=== TASK BRIEF ===
From the line containing "Write a Blender" through the line containing "COL = scene.collection", retype each line exactly; include both end lines and nothing beyond them.

++++ SOURCE MATERIAL ++++

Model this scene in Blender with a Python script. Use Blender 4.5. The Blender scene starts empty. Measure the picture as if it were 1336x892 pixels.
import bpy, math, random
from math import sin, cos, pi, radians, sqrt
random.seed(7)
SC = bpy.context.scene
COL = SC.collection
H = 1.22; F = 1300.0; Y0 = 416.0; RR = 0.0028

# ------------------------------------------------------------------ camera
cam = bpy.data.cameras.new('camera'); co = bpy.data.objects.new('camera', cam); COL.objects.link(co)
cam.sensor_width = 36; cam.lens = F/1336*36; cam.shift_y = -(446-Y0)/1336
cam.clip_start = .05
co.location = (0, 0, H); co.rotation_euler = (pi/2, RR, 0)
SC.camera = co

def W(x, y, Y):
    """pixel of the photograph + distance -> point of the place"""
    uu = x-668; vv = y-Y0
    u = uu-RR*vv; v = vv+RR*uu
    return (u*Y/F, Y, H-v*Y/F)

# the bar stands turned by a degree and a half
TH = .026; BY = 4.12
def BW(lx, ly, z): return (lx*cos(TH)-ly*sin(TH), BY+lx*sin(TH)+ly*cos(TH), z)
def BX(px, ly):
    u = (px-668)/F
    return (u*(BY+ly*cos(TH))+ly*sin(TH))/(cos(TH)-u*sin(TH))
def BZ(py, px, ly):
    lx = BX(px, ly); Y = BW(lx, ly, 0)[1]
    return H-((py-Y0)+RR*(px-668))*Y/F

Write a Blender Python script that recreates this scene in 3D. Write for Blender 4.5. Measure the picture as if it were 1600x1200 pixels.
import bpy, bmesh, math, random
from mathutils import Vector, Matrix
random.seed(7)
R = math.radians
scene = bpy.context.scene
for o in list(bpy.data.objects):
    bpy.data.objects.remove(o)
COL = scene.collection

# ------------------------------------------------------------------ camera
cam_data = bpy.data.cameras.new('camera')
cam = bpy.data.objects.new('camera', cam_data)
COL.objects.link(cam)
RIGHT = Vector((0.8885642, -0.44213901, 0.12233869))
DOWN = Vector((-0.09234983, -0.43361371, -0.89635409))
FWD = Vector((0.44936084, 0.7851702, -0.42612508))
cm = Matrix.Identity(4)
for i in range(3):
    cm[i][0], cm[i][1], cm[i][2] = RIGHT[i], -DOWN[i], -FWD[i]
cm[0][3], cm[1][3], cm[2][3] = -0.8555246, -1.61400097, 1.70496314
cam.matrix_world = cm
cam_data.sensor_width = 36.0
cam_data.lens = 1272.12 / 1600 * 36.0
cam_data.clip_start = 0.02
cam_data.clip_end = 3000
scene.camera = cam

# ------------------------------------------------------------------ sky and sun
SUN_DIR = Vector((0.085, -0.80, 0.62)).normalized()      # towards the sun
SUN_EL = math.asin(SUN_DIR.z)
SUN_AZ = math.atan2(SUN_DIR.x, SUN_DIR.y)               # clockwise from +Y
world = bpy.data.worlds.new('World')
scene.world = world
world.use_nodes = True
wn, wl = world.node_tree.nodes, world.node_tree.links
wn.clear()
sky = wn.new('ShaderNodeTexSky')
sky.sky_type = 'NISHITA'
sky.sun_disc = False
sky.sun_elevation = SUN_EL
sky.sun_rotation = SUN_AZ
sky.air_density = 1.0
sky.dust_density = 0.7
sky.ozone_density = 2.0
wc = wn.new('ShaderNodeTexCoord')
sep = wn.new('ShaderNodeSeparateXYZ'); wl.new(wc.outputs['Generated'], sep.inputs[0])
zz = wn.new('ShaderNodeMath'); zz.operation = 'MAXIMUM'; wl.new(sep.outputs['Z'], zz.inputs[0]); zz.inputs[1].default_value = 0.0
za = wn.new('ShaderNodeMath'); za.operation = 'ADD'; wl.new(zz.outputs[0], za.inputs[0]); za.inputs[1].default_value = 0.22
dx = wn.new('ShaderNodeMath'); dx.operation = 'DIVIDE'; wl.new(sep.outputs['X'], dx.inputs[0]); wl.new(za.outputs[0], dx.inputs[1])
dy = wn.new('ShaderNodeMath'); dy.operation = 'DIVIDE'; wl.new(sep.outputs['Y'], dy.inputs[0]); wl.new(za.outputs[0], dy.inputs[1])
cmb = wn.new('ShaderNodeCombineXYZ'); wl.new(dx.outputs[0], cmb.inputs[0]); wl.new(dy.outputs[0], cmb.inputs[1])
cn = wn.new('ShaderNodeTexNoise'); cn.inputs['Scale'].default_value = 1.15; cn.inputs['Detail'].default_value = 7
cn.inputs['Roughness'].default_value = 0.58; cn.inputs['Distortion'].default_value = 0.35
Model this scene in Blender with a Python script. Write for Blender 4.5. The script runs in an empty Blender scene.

++++

=== EXERCISE RESULT ===
Write a Blender Python script that recreates this scene in 3D. Write for Blender 4.5. Measure the picture as if it were 1600x1200 pixels.
import bpy, bmesh, math, random
from mathutils import Vector, Matrix
random.seed(7)
R = math.radians
scene = bpy.context.scene
for o in list(bpy.data.objects):
    bpy.data.objects.remove(o)
COL = scene.collection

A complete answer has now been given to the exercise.